#### TASK OBJECTIVE
Copy out the lines of the records below, and only those lines, from the one with "Write part 2" through the one with "wf = window(10, 23.0, 26.8, 3)", exactly as they appear.

#### THE DATA
— Begin —

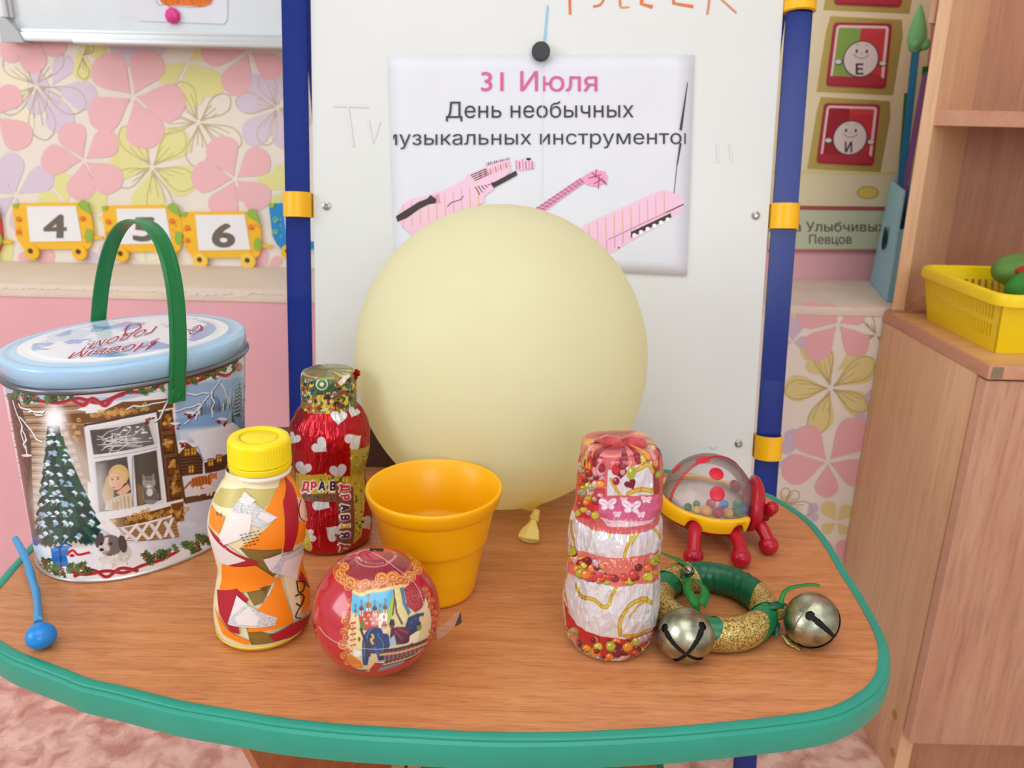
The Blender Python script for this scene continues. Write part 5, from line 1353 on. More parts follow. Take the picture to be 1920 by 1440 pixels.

— End —
— Begin —

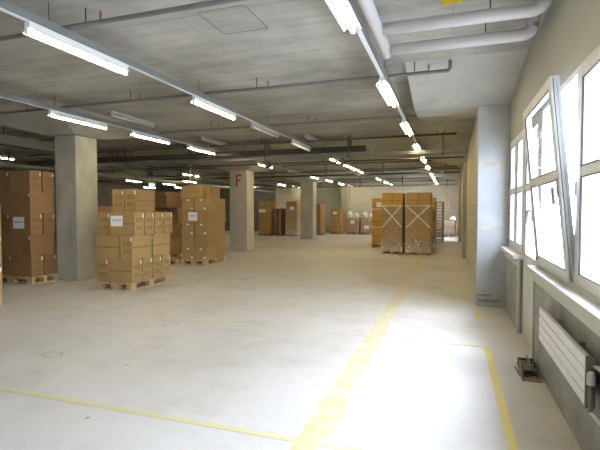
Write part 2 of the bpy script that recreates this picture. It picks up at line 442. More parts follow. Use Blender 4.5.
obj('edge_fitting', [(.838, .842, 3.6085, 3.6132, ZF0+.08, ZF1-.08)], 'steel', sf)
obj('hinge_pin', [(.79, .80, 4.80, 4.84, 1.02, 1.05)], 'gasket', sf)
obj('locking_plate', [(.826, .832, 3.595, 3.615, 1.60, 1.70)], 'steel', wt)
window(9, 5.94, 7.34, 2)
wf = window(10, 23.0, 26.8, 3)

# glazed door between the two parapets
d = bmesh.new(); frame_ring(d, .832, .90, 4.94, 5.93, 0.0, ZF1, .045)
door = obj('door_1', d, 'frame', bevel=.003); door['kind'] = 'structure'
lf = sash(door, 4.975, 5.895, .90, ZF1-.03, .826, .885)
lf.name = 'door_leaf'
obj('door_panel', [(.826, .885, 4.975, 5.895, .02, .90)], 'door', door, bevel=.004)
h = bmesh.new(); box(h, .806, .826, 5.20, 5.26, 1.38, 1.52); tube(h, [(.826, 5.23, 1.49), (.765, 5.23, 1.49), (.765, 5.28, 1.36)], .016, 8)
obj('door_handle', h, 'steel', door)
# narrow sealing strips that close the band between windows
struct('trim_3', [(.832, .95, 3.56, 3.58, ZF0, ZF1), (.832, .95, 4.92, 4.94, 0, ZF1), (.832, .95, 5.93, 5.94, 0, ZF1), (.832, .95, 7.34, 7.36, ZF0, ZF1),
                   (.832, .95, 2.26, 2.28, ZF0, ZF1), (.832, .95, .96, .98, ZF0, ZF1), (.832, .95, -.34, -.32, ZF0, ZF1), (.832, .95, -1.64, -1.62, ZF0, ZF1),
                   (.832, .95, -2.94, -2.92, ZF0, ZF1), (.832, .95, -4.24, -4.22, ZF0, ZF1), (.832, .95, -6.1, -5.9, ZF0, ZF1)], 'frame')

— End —

#### EXERCISE RESPONSE
Write part 2 of the bpy script that recreates this picture. It picks up at line 442. More parts follow. Use Blender 4.5.
obj('edge_fitting', [(.838, .842, 3.6085, 3.6132, ZF0+.08, ZF1-.08)], 'steel', sf)
obj('hinge_pin', [(.79, .80, 4.80, 4.84, 1.02, 1.05)], 'gasket', sf)
obj('locking_plate', [(.826, .832, 3.595, 3.615, 1.60, 1.70)], 'steel', wt)
window(9, 5.94, 7.34, 2)
wf = window(10, 23.0, 26.8, 3)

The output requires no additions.